Para João, no entanto, a perseguição da igreja não é o conflito principal. O conflito principal está por trás dessa perseguição, que é a batalha entre Deus e Satanás. A besta que emerge do mar é o símbolo apocalíptico para o império romano. Mas mesmo esse império romano recebe o seu poder de Satanás (13.2) e serve a Satanás (13.4ss). Que diferença em relação à avaliação que o apóstolo Paulo faz do estado romano (Rm 13.1ss)! O que levou a isso? O estado romano citado em Apocalipse não é só uma figura política. Ele exige a adoração do imperador. Com isso ele concorre com a adoração a Deus. O sacerdócio do imperador (falso profeta) exige o culto fanático ao imperador. Satanás se lança a anti-Deus. É ele que está por trás da perseguição dos cristãos (12.4,7,17). Mas Satanás está derrotado; ele tem pouco tempo para agir. Jesus Cristo é o Senhor da nova época (1.13; 5.5; 3.21; 14.14). Satanás foi lançado do céu sobre a terra (12.9). Isso leva a guerras e catástrofes ecológicas terríveis, que, no entanto, não fazem com que as pessoas se voltem a Deus (9.20s e outros).
Somente a volta de Jesus muda a história da humanidade: o poder dos reinos inimigos de Deus é destruído (19.11ss). Cristo reina na terra com os mártires por 1.000 anos, durante os quais Satanás está amarrado. Depois disso ele se levanta uma última vez e é destruído (20.7ss). Deus cria um novo céu e uma nova terra, que já não conhecem o sofrimento nem a morte.
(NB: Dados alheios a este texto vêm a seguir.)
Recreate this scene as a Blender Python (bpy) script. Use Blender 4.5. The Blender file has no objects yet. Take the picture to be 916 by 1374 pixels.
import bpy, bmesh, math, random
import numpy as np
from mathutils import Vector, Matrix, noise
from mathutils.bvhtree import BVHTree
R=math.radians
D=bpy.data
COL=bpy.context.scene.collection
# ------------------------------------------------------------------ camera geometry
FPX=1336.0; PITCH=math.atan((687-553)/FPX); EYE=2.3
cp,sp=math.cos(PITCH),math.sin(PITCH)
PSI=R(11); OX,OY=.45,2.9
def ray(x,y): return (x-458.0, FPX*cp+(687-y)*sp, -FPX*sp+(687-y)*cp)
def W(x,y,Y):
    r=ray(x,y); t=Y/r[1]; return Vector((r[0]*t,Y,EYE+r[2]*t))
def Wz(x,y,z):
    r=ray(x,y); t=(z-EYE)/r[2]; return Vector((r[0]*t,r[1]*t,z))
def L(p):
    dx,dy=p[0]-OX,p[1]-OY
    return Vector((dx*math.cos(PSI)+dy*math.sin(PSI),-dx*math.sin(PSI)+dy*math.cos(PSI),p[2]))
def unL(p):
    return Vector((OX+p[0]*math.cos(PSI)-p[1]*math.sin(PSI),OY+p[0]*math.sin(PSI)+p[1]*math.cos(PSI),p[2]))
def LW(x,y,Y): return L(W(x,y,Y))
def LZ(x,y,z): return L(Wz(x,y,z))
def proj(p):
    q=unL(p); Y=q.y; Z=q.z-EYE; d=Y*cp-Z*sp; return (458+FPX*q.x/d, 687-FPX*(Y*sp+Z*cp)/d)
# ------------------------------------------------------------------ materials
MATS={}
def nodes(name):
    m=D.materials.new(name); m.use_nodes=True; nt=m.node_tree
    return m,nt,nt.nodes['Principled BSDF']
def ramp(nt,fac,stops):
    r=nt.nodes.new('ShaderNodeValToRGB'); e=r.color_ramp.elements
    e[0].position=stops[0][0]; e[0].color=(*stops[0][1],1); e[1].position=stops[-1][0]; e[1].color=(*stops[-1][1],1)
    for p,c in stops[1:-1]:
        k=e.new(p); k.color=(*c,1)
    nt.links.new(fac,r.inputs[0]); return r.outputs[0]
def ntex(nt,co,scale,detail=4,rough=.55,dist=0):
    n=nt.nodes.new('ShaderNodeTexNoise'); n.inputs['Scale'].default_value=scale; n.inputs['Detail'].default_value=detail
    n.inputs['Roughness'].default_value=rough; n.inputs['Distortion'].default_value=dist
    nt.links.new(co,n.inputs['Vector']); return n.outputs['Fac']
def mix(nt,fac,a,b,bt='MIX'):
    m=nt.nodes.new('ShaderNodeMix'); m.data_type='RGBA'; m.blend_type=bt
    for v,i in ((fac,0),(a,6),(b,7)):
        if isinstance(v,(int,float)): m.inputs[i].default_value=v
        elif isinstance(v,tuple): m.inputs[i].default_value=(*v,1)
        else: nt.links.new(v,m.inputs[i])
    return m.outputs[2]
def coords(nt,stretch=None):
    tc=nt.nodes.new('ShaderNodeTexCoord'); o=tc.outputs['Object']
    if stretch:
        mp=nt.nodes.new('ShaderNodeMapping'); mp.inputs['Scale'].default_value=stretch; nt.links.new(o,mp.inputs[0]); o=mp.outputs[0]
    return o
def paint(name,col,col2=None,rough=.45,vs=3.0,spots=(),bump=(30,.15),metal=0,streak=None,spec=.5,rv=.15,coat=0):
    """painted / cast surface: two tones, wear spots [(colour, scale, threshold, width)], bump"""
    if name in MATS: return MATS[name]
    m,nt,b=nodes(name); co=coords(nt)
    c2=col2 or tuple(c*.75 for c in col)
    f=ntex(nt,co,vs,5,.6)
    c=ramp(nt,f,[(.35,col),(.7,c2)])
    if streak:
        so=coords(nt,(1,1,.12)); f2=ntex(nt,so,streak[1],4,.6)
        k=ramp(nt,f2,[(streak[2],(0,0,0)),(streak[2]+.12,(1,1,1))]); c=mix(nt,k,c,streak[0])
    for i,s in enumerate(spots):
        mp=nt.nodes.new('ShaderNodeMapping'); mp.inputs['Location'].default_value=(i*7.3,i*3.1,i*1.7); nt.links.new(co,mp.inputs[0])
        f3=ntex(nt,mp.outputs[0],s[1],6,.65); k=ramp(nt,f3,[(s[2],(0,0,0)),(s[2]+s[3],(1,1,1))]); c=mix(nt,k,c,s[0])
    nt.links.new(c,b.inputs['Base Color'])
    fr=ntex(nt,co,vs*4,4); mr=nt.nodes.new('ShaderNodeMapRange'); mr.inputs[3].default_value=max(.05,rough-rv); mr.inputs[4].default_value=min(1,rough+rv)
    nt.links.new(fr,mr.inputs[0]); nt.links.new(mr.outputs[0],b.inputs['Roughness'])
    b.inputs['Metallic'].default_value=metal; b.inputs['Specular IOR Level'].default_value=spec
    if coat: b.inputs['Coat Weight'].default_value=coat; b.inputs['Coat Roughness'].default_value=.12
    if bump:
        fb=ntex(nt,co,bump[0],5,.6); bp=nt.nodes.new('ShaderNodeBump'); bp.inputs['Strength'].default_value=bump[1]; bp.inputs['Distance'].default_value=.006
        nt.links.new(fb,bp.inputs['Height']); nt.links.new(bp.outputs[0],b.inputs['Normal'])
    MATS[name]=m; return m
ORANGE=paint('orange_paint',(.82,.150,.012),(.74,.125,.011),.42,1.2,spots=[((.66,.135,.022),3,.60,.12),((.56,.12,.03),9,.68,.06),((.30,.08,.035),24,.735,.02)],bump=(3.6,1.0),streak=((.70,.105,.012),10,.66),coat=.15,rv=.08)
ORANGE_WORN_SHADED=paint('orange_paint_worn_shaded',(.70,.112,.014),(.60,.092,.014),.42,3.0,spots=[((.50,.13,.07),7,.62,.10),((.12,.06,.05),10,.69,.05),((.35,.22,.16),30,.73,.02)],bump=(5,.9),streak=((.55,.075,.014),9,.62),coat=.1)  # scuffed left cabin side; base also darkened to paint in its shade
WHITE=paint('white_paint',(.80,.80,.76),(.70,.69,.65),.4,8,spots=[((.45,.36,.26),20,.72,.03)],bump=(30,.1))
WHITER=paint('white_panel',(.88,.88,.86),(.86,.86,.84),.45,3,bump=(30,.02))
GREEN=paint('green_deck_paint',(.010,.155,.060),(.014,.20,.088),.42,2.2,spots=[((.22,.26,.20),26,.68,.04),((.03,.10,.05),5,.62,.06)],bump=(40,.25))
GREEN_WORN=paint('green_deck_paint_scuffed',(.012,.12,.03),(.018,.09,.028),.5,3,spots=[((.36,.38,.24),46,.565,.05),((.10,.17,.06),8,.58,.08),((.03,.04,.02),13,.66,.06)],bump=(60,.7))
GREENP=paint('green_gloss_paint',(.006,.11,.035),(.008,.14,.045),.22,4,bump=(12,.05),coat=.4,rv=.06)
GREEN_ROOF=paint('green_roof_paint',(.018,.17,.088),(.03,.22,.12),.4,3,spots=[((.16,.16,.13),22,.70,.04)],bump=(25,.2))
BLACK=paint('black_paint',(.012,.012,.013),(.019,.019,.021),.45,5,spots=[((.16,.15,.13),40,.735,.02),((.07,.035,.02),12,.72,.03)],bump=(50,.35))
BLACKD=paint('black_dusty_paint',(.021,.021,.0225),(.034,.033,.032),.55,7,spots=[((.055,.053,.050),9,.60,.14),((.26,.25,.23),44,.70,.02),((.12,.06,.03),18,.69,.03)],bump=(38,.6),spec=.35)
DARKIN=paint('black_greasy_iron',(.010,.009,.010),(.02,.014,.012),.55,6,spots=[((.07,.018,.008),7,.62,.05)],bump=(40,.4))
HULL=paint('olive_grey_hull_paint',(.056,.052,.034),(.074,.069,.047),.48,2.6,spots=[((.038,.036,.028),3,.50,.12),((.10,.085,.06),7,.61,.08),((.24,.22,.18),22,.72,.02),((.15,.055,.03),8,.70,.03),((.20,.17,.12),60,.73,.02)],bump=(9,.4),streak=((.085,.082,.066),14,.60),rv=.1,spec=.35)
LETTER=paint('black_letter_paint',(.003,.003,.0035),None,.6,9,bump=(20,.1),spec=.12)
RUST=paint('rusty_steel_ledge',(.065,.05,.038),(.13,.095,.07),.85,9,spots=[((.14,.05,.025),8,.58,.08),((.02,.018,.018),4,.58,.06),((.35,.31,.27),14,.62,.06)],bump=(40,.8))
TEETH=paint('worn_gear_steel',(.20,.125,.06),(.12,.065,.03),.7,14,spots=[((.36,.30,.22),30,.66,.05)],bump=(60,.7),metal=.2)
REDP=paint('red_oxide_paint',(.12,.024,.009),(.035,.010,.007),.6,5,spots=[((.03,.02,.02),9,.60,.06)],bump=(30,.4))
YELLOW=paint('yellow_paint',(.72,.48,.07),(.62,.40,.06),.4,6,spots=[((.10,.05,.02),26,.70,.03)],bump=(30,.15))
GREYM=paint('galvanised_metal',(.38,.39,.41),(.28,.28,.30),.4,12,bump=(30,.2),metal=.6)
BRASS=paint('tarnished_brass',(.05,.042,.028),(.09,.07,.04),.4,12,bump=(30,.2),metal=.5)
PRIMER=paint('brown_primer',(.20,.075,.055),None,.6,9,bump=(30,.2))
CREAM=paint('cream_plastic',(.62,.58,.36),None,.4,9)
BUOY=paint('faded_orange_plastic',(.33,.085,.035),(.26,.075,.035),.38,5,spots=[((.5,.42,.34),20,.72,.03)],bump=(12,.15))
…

O fato novo do Apocalipse de João é que as figuras e imagens são aplicadas coerentemente a Jesus, enquanto na literatura apocalíptica judaica o consolo estava relacionado aos patriarcas espirituais. No centro do livro de João está a ação de Deus que leva à salvação das pessoas por meio de Jesus Cristo. Diante disso, é possível ver a história com outros olhos, mesmo quando surge uma época de perseguição da igreja.
O Apocalipse de João é, portanto, um livro de consolo e encorajamento para a igreja, que em pouco tempo será levada ao martírio. Essa igreja é encorajada a permanecer fiel pela esperança do cumprimento em breve de todas as coisas por meio de Jesus Cristo.